**OBJECTIVE**
Write out each line in which the string "from" is present.

═════ STORED DATA ═════

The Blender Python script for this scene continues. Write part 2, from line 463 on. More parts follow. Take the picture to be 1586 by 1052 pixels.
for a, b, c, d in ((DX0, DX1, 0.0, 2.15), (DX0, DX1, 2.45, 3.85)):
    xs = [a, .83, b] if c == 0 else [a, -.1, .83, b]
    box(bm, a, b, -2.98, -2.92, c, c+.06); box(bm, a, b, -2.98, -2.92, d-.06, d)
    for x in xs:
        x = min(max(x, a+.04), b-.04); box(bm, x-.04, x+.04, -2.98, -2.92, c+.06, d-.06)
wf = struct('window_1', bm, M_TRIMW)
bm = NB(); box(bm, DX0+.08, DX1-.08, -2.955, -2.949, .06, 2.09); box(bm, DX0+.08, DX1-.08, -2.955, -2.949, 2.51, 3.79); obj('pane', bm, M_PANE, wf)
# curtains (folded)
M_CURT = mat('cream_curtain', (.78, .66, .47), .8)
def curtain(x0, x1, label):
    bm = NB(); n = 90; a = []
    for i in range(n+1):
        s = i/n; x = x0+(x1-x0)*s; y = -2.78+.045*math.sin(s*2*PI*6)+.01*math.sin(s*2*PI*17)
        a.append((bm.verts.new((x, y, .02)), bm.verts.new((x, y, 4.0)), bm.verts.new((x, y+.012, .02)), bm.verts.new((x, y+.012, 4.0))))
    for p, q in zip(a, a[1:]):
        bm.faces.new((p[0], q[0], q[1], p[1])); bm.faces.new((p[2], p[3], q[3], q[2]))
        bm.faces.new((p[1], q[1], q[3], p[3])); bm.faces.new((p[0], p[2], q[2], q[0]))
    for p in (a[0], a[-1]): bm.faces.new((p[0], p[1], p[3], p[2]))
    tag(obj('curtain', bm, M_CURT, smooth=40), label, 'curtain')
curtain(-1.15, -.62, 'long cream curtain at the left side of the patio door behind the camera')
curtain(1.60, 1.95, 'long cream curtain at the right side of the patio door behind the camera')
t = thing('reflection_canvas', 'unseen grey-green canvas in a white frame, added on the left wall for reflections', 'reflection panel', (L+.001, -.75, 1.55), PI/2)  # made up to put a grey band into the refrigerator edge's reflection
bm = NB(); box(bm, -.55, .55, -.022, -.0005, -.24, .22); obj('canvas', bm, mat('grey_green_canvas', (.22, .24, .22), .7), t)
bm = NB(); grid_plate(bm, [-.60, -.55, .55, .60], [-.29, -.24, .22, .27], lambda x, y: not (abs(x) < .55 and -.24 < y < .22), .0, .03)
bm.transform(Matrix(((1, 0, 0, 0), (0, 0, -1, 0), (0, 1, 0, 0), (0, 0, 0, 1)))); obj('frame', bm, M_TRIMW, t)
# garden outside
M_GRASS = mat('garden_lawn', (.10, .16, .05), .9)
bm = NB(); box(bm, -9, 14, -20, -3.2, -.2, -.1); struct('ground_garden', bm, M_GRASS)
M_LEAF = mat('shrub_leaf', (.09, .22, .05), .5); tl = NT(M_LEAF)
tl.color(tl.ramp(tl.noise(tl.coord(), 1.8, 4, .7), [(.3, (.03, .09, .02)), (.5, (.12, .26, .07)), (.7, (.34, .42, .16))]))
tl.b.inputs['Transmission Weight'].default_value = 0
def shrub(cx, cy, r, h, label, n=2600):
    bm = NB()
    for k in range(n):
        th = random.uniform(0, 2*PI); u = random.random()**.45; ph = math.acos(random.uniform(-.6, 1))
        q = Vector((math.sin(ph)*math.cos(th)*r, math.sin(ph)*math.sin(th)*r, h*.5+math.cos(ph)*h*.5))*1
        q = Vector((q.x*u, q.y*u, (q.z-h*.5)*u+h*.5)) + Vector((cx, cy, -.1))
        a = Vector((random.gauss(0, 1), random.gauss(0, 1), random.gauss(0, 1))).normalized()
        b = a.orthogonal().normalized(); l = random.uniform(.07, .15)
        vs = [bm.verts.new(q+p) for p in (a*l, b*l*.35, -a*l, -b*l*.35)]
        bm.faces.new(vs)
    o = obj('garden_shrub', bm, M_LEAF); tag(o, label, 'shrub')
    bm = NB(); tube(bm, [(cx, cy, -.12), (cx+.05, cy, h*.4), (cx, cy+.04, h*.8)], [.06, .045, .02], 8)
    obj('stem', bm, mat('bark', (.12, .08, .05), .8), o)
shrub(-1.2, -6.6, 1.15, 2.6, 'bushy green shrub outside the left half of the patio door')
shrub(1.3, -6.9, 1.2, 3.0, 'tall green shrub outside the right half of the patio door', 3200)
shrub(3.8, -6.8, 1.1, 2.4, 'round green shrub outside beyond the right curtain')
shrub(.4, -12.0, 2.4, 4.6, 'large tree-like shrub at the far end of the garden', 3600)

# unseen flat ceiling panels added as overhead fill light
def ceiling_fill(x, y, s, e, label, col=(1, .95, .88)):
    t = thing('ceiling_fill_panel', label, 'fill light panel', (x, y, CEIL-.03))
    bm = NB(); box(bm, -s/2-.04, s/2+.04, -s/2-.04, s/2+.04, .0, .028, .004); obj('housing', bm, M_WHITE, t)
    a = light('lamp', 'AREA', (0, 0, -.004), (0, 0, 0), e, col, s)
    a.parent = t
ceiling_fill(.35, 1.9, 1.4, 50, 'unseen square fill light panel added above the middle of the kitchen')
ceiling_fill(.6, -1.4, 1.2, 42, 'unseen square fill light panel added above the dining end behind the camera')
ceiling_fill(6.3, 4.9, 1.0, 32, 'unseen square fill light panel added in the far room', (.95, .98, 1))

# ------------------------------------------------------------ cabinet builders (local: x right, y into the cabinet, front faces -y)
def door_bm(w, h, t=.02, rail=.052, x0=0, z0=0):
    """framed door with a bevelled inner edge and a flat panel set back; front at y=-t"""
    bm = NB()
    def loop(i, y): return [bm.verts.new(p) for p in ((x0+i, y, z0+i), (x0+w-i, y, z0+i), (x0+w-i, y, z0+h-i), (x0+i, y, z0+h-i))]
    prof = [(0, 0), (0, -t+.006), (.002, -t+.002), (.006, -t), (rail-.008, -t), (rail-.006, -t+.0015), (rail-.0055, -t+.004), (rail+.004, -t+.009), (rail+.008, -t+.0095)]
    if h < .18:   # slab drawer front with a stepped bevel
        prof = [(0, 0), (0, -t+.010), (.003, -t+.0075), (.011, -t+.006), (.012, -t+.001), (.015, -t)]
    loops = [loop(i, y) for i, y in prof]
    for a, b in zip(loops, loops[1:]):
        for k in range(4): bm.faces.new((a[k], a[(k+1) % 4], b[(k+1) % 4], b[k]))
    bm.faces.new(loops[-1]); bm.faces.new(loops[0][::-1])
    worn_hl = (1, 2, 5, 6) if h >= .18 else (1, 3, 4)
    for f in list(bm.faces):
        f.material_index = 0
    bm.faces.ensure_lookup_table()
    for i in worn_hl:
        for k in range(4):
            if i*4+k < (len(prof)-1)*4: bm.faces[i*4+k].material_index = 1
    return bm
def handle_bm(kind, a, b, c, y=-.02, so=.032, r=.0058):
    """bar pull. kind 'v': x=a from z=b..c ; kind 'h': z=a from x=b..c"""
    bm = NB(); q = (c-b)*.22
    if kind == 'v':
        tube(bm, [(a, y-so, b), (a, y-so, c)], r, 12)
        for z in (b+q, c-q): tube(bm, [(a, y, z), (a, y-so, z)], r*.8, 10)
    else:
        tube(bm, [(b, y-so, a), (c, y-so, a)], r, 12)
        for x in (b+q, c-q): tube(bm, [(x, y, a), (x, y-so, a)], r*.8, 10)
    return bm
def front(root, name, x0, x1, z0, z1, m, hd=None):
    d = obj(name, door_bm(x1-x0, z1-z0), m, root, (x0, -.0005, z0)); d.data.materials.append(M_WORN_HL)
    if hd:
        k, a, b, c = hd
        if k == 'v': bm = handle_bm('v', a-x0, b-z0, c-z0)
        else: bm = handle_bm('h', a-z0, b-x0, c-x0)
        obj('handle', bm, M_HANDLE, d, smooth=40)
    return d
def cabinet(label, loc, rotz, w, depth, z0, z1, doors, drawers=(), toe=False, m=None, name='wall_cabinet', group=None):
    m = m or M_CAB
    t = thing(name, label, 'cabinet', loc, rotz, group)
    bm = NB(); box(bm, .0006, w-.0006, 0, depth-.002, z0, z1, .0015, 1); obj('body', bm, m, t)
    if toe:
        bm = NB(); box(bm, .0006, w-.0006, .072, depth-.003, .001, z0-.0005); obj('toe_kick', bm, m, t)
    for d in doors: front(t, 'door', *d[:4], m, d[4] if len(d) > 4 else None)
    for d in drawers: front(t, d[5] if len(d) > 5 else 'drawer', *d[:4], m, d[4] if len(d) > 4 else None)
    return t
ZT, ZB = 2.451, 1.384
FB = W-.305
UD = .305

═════

**ANSWER TO THE EXERCISE**
The Blender Python script for this scene continues. Write part 2, from line 463 on. More parts follow. Take the picture to be 1586 by 1052 pixels.
    """bar pull. kind 'v': x=a from z=b..c ; kind 'h': z=a from x=b..c"""